- [Objective] Beginning with the first line of the data below, extract each line up to and including the one containing "COL = sc.collection". Copy them exactly and add nothing.

+ + + + + + +

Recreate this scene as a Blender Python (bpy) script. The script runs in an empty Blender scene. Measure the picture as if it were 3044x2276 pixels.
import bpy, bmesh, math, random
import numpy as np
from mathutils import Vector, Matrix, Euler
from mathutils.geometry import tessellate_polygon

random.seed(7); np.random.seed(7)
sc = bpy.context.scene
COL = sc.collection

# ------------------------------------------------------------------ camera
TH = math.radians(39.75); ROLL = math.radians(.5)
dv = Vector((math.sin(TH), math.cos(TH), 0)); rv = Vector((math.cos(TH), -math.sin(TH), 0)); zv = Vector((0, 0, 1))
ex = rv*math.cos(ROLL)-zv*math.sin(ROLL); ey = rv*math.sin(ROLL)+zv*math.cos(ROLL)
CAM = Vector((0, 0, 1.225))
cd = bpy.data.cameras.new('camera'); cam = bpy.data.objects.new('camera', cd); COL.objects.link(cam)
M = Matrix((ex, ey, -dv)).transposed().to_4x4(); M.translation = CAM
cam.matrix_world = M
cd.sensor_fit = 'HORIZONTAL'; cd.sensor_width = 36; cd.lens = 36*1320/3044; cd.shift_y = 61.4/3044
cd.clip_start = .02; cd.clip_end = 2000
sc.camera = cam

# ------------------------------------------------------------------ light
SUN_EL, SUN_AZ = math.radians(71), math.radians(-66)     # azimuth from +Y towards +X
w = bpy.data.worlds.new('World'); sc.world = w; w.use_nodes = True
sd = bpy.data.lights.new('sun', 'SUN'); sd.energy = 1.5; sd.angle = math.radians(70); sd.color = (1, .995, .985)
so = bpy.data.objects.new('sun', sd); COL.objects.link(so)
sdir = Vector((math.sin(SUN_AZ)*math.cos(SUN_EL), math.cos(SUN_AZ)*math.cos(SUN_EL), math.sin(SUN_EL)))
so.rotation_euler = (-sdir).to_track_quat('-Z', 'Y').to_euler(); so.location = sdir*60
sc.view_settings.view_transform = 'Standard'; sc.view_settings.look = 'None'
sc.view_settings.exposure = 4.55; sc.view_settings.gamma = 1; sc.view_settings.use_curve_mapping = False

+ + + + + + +

- [In response]
Recreate this scene as a Blender Python (bpy) script. The script runs in an empty Blender scene. Measure the picture as if it were 3044x2276 pixels.
import bpy, bmesh, math, random
import numpy as np
from mathutils import Vector, Matrix, Euler
from mathutils.geometry import tessellate_polygon

random.seed(7); np.random.seed(7)
sc = bpy.context.scene
COL = sc.collection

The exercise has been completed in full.